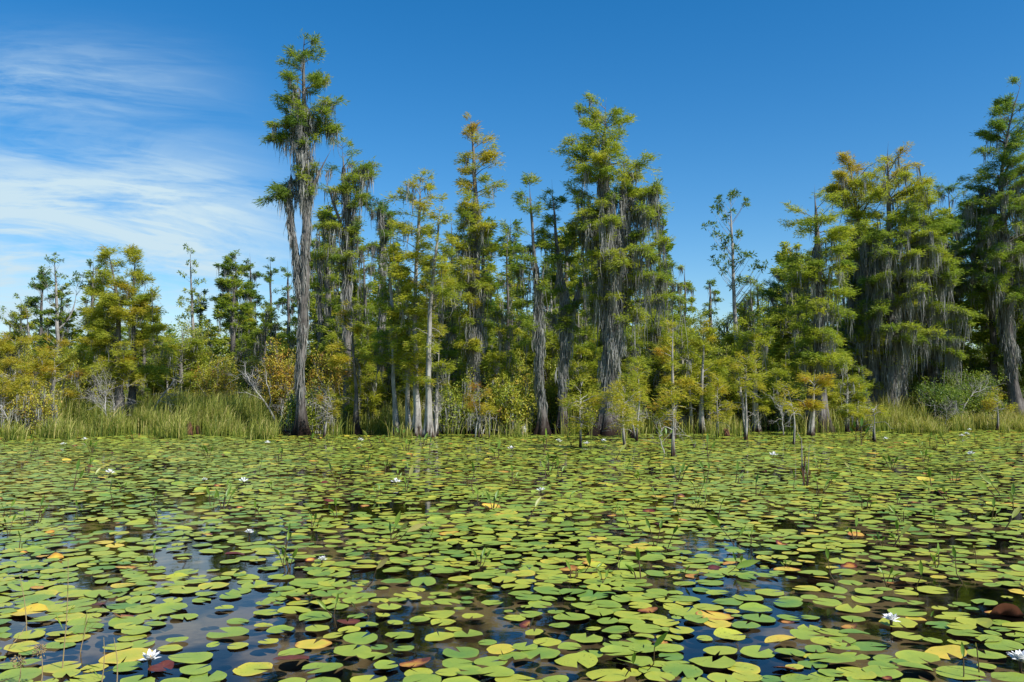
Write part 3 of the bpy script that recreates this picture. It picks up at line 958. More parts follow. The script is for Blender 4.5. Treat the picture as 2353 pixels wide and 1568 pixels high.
cypress('pale olive young cypress rising behind the row of saplings', 33,
        [[(1612, 1000, 6), (1612, 900, 4), (1615, 800, 2), (1616, 735, 1)]],
        [(735, 1605, 1630), (775, 1585, 1655), (830, 1570, 1668), (890, 1575, 1668), (930, 1585, 1655), (965, 1595, 1640)],
        tint=.55, dens=.9, seed=32, bark=M_PALE)
cypress('copper topped young cypress before the pale buttressed trunk', 31.5,
        [[(1862, 1004, 6), (1868, 930, 4), (1872, 850, 1)]],
        [(842, 1845, 1890), (870, 1835, 1925), (905, 1850, 1925), (935, 1800, 1930), (955, 1830, 1910)],
        tint=.66, dens=.95, seed=33, bark=M_PALE)

cypress('very thin pale cypress between the two bright trunks of the pale clump', 31.5,
        [[(938, 1004, 6), (936, 900, 5), (940, 780, 3), (936, 640, 1)]], [(640, 925, 950), (690, 905, 965), (760, 895, 975), (830, 905, 970), (860, 915, 960)], tint=.46, dens=1.2, moss=.5, seed=34, bark=M_PALE, snags=14)
cypress('pale stem with drooping moss at the right end of the pale clump', 31,
        [[(1000, 1006, 5), (1003, 900, 4), (1010, 780, 1)]], [(780, 995, 1025), (830, 980, 1045), (880, 985, 1045), (920, 995, 1030)], tint=.44, dens=1.1, moss=1.4, seed=35, bark=M_PALE, snags=16)
cypress('leaning thin cypress with moss beards left of the slim dark tree', 33,
        [[(1135, 1000, 5), (1140, 900, 4), (1150, 790, 3), (1155, 700, 1)]], [(700, 1145, 1168), (750, 1125, 1185), (810, 1115, 1190), (860, 1120, 1180)], tint=.42, dens=1.0, moss=1.6, seed=36, bark=M_PALE, snags=14)

# small saplings standing in the water
SAP = [
    ('white stemmed cypress sapling with one bright parasol of foliage', 1716, 1012, [(812, 1700, 1735), (840, 1680, 1760), (870, 1672, 1765), (892, 1690, 1750)], .55, 41, 3.6),
    ('leaning golden sapling left of the copper topped tree', 1822, 1022, [(880, 1790, 1815), (905, 1785, 1840), (930, 1795, 1850), (952, 1810, 1858)], .60, 42, 2.6),
    ('tiny twisted sapling before the three mossy trunks', 2011, 1016, [(918, 1985, 2010), (938, 1980, 2050), (955, 2000, 2060)], .60, 43, 2.8),
    ('double stemmed rusty sapling farthest out among the pads', 1541, 1050, [(895, 1510, 1570), (920, 1500, 1585), (960, 1505, 1580), (985, 1520, 1565)], .63, 44, 3.0),
    ('bushy amber sapling before the massive buttress', 1438, 1033, [(878, 1420, 1465), (905, 1400, 1490), (945, 1395, 1485), (985, 1415, 1470)], .60, 45, 3.0),
    ('wide low sapling with arching bare twigs left of the massive buttress', 1335, 1030, [(870, 1315, 1360), (900, 1298, 1395), (945, 1295, 1380), (990, 1310, 1360)], .56, 46, 3.0),
    ('thin brown sapling in front of the shady thicket', 1100, 1006, [(885, 1088, 1115), (910, 1075, 1140), (935, 1078, 1138)], .74, 47, 2.6),
    ('small leaning sapling beside the thin brown one', 1125, 1006, [(930, 1110, 1135), (950, 1105, 1145)], .62, 48, 2.0),
    ('olive sapling on a straight dark stem by the massive buttress', 1462, 1015, [(820, 1440, 1475), (860, 1425, 1500), (900, 1435, 1495), (930, 1445, 1480)], .52, 49, 2.8),
    ('grey stemmed sapling at the left shore corner', 12, 1000, [(850, -10, 40), (890, -20, 60), (930, -15, 55)], .60, 50, 3.0),
    ('slender sapling with drooping tufts between pale olive tree and parasol sapling', 1650, 1006, [(860, 1640, 1665), (900, 1625, 1685), (945, 1635, 1690), (965, 1640, 1680)], .56, 51, 2.8),
    ('low sapling at the foot of the sedge near the edge tree', 2290, 990, [(895, 2280, 2305), (925, 2265, 2330), (950, 2275, 2325)], .60, 52, 2.6),
    ('young green cypress poking above the sedge near the huge dome tree', 1970, 992, [(845, 1960, 1985), (880, 1940, 2000), (915, 1945, 1995)], .45, 53, 2.8),
    ('pair of thin stems with amber tufts right of the tallest tree foot', 745, 1004, [(905, 735, 765), (930, 725, 785), (955, 730, 780)], .62, 54, 2.6),
]
for lab, x, yb, pr, ti, sd_, r in SAP:
    D = float(on_water(x, yb)[1])
    top = pr[0][0]
    tr = [[(x, yb, r * .8), (x + ((sd_ * 7) % 5 - 2) * 3, yb * .72 + top * .28, r * .7), (x + ((sd_ * 11) % 5 - 2) * 4, yb * .4 + top * .6, r * .5), ((pr[0][1] + pr[0][2]) / 2, top, .7)]]
    if sd_ % 2:
        tr.append([(x + 5, yb - 1, r * .6), (x + ((sd_ * 5) % 7 - 3) * 4, yb * .6 + top * .4, r * .45), (x + ((sd_ * 3) % 7 - 3) * 7, yb * .3 + top * .7, .6)])
    if 'double' in lab:
        tr.append([(x + 12, yb - 1, r * .9), (x + 16, 960, r * .7), (x + 22, 915, 1)])
    cypress(lab, D, tr, pr, tint=ti, dens=3.2, seed=sd_, bark=M_PALE, flare=1.4, snags=9, name='cypress_sapling', cat='sapling', twig_step=.07, bare=.4, leafL=.13, leafW=.018, rise=(.1, .7))

# broadleaf trees
leafy('lone slender bay tree with open glossy crown on a long white trunk', 36,
      [[(1700, 985, 5), (1697, 880, 5), (1692, 790, 6), (1686, 690, 5), (1684, 600, 4), (1680, 520, 3), (1678, 450, 1)]],
      [(1650, 462, 12), (1668, 455, 14), (1690, 445, 12), (1712, 462, 14), (1640, 485, 10), (1632, 520, 14), (1650, 540, 14), (1675, 548, 16), (1668, 500, 12), (1700, 545, 12),
       (1655, 575, 18), (1690, 575, 22), (1715, 575, 16), (1640, 605, 20), (1668, 605, 24), (1700, 600, 22), (1730, 608, 16), (1750, 612, 9), (1705, 655, 18), (1690, 660, 14)],
      tint=.20, seed=61, per=30, join=1.3)
leafy('slim bay tree with pale trunk and side tuft at far left', 46,
      [[(136, 965, 4), (134, 880, 4), (132, 760, 5), (130, 690, 4), (128, 620, 2), (125, 578, 1)], [(138, 755, 2.5), (158, 735, 2.2), (172, 700, 1.6), (178, 655, 1)]],
      [(118, 590, 14), (132, 600, 14), (110, 612, 12), (140, 630, 10), (125, 650, 12), (150, 690, 12), (140, 715, 14), (175, 632, 10), (188, 640, 8), (170, 650, 7), (190, 660, 6), (95, 640, 12), (85, 660, 14)],
      tint=.20, seed=62, per=26, join=1.0)
leafy('pale green crooked bay tree at the left edge behind the golden cypress', 48,
      [[(62, 960, 4), (64, 850, 4), (66, 760, 3), (60, 710, 2)]],
      [(40, 700, 20), (62, 690, 18), (82, 712, 16), (20, 715, 20), (55, 735, 18), (30, 745, 18), (5, 730, 18), (85, 745, 14)], tint=.34, seed=63, per=24, leafL=.14)
leafy('tall leafy spire overgrown with vines between olive cypress and dark group', 50,
      [[(448, 965, 6), (446, 800, 5), (440, 680, 3), (437, 572, 1)]],
      [(437, 580, 12), (445, 605, 16), (432, 630, 20), (450, 640, 20), (440, 670, 22), (425, 690, 22), (462, 690, 20), (445, 720, 28), (420, 740, 28), (470, 745, 24), (440, 780, 34), (480, 800, 26), (415, 800, 26)],
      tint=.40, seed=64, per=34, leafL=.17, leafW=.06, join=.4)

# ---- trees in the second row, behind
cypress('broad dark green cypress of the group left of the tallest tree', 52,
        [[(542, 960, 7), (542, 800, 6), (544, 680, 4), (540, 582, 1)]],
        [(578, 525, 555), (600, 508, 575), (640, 495, 585), (690, 498, 590), (740, 500, 590), (790, 520, 590)], tint=.28, dens=.9, moss=1.3, seed=71, leafL=.17, leafW=.05, trunk_moss=[(0, 680, 860, .6, .14)])
cypress('narrow dark cypress leaning against the broad one in the far group', 55,
        [[(578, 957, 6), (580, 800, 5), (577, 690, 4), (574, 582, 1)]],
        [(576, 568, 582), (610, 560, 600), (660, 562, 605), (720, 565, 605), (780, 570, 600)], tint=.17, dens=.9, moss=1.2, seed=72, leafL=.17, leafW=.05, trunk_moss=[(0, 690, 860, .6, .14)])
cypress('needle thin dark spire nearest the tallest tree', 55,
        [[(624, 957, 5), (625, 800, 4), (622, 690, 3), (621, 588, 1)]],
        [(585, 616, 628), (620, 608, 636), (680, 606, 642), (740, 606, 644), (800, 608, 642)], tint=.2, dens=1.0, moss=.8, seed=73, leafL=.16, leafW=.045)
cypress('ragged dark cypress half hidden by the tallest trunk', 50,
        [[(664, 962, 6), (664, 800, 5), (662, 690, 4), (660, 600, 1)]],
        [(596, 652, 668), (625, 648, 680), (680, 648, 690), (740, 645, 690), (800, 650, 690)], tint=.2, dens=.85, moss=1.0, seed=74, leafL=.16, leafW=.045)
cypress('dark far left cypress behind the bay tree', 56,
        [[(92, 957, 6), (94, 800, 5), (96, 690, 3), (100, 618, 1)]],
        [(615, 92, 112), (645, 78, 122), (690, 68, 130), (740, 72, 130), (790, 78, 124)], tint=.17, dens=.95, moss=.9, seed=75, leafL=.17, leafW=.05)
cypress('bright green cypress directly behind the left fork of the tallest tree', 40,
        [[(738, 980, 7), (736, 800, 6), (735, 640, 4), (733, 500, 1)]],
        [(520, 722, 750), (580, 715, 770), (640, 715, 775), (700, 712, 785), (760, 715, 790), (820, 720, 790)], tint=.34, dens=.85, moss=.9, seed=76, trunk_moss=[(0, 560, 800, .6, .1)])
cypress('mossy cypress deep behind the bronze young tree', 42,
        [[(845, 978, 7), (842, 800, 6), (838, 680, 4), (835, 560, 1)]],
        [(560, 820, 850), (620, 808, 860), (680, 800, 865), (750, 800, 870), (820, 810, 870)], tint=.33, dens=.8, moss=1.2, seed=77)
cypress('grey bearded cypress between the slim golden tree and rusty spire', 37,
        [[(1040, 985, 7), (1042, 800, 6), (1040, 640, 4), (1036, 490, 1)]],
        [(490, 1022, 1048), (540, 1010, 1062), (610, 1005, 1070), (690, 1010, 1070), (760, 1010, 1065), (830, 1015, 1060)], tint=.33, dens=.85, moss=1.3, seed=78, trunk_moss=[(0, 600, 860, .7, .12)])
cypress('bright yellow green cypress seen between rusty spire and slim dark tree', 38,
        [[(1168, 985, 6), (1168, 800, 5), (1165, 640, 3), (1163, 510, 1)]],
        [(510, 1155, 1172), (560, 1148, 1185), (620, 1145, 1195), (690, 1140, 1205), (760, 1135, 1210), (830, 1140, 1210)], tint=.43, dens=.85, moss=.7, seed=79)
cypress('lime green cypress glimpsed between the two dark mossy trunks and massive tree', 40,
        [[(1345, 980, 7), (1345, 800, 6), (1342, 660, 4), (1340, 560, 1)]],
        [(560, 1325, 1355), (620, 1310, 1370), (690, 1300, 1375), (760, 1300, 1375), (830, 1300, 1375), (890, 1310, 1370)], tint=.42, dens=.85, moss=.9, seed=80)
cypress('small bright cypress against sky at the right slope of the massive tree', 52,
        [[(1570, 960, 5), (1572, 800, 4), (1574, 690, 3), (1574, 605, 1)]],
        [(605, 1566, 1582), (635, 1555, 1592), (680, 1548, 1600), (730, 1550, 1602), (780, 1555, 1600)], tint=.38, dens=.9, moss=.9, seed=81, leafL=.16, leafW=.045)
cypress('stubby broken topped cypress left of the lone bay tree', 56,
        [[(1634, 957, 6), (1634, 800, 5), (1632, 720, 5), (1632, 645, 2)]],
        [(643, 1622, 1642), (670, 1615, 1655), (710, 1612, 1650), (760, 1615, 1652)], tint=.24, dens=.8, moss=.7, seed=82, leafL=.16, leafW=.045)
cypress('blue green cypress with spreading arms left of the pale buttressed tree', 40,
        [[(1830, 980, 7), (1830, 800, 7), (1828, 660, 4), (1825, 570, 1)]],
        [(585, 1800, 1850), (620, 1770, 1850), (660, 1745, 1870), (710, 1755, 1875), (770, 1770, 1870), (830, 1770, 1870), (880, 1790, 1860)], tint=.27, dens=.85, moss=.9, seed=83, trunk_moss=[(0, 640, 850, .7, .12)])
cypress('leafy green cypress filling the gap behind the lone bay trunk', 46,
        [[(1745, 970, 6), (1745, 800, 5), (1742, 690, 3), (1740, 640, 1)]],
        [(640, 1725, 1755), (680, 1710, 1775), (740, 1705, 1785), (800, 1705, 1785), (860, 1710, 1780)], tint=.36, dens=.9, moss=.6, seed=84)
cypress('mossy dark cypress behind the three mossy trunks', 46,
        [[(1990, 970, 8), (1990, 800, 7), (1992, 650, 4), (1995, 520, 1)]],
        [(520, 1975, 2015), (600, 1955, 2040), (700, 1950, 2040), (800, 1950, 2040)], tint=.24, dens=.8, moss=1.7, seed=85, trunk_moss=[(0, 600, 900, .8, .14)])
cypress('shaded cypress with long grey beards right of the three mossy trunks', 43,
        [[(2140, 975, 8), (2142, 800, 7), (2145, 650, 4), (2150, 520, 1)]],
        [(520, 2130, 2165), (600, 2110, 2190), (700, 2100, 2210), (800, 2100, 2210), (850, 2110, 2190)], tint=.40, dens=.7, moss=1.9, seed=86, moss_len=(.6, 2.2))
cypress('dark trunk with thin crown at the right picture edge', 47,
        [[(2360, 968, 9), (2362, 800, 8), (2362, 650, 5), (2360, 480, 1)]],
        [(480, 2340, 2380), (560, 2320, 2410), (660, 2320, 2410), (760, 2320, 2410)], tint=.2, dens=.8, moss=1.4, seed=87, trunk_moss=[(0, 600, 900, .8, .14)])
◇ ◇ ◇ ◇
## Goal of the exercise
Reproduce only the lines from the beginning of the data through the line that contains "seed=36, bark=M_PALE, snags=14)", both included, and please drop the pictures.

## Written solution
Write part 3 of the bpy script that recreates this picture. It picks up at line 958. More parts follow. The script is for Blender 4.5. Treat the picture as 2353 pixels wide and 1568 pixels high.
cypress('pale olive young cypress rising behind the row of saplings', 33,
        [[(1612, 1000, 6), (1612, 900, 4), (1615, 800, 2), (1616, 735, 1)]],
        [(735, 1605, 1630), (775, 1585, 1655), (830, 1570, 1668), (890, 1575, 1668), (930, 1585, 1655), (965, 1595, 1640)],
        tint=.55, dens=.9, seed=32, bark=M_PALE)
cypress('copper topped young cypress before the pale buttressed trunk', 31.5,
        [[(1862, 1004, 6), (1868, 930, 4), (1872, 850, 1)]],
        [(842, 1845, 1890), (870, 1835, 1925), (905, 1850, 1925), (935, 1800, 1930), (955, 1830, 1910)],
        tint=.66, dens=.95, seed=33, bark=M_PALE)

cypress('very thin pale cypress between the two bright trunks of the pale clump', 31.5,
        [[(938, 1004, 6), (936, 900, 5), (940, 780, 3), (936, 640, 1)]], [(640, 925, 950), (690, 905, 965), (760, 895, 975), (830, 905, 970), (860, 915, 960)], tint=.46, dens=1.2, moss=.5, seed=34, bark=M_PALE, snags=14)
cypress('pale stem with drooping moss at the right end of the pale clump', 31,
        [[(1000, 1006, 5), (1003, 900, 4), (1010, 780, 1)]], [(780, 995, 1025), (830, 980, 1045), (880, 985, 1045), (920, 995, 1030)], tint=.44, dens=1.1, moss=1.4, seed=35, bark=M_PALE, snags=16)
cypress('leaning thin cypress with moss beards left of the slim dark tree', 33,
        [[(1135, 1000, 5), (1140, 900, 4), (1150, 790, 3), (1155, 700, 1)]], [(700, 1145, 1168), (750, 1125, 1185), (810, 1115, 1190), (860, 1120, 1180)], tint=.42, dens=1.0, moss=1.6, seed=36, bark=M_PALE, snags=14)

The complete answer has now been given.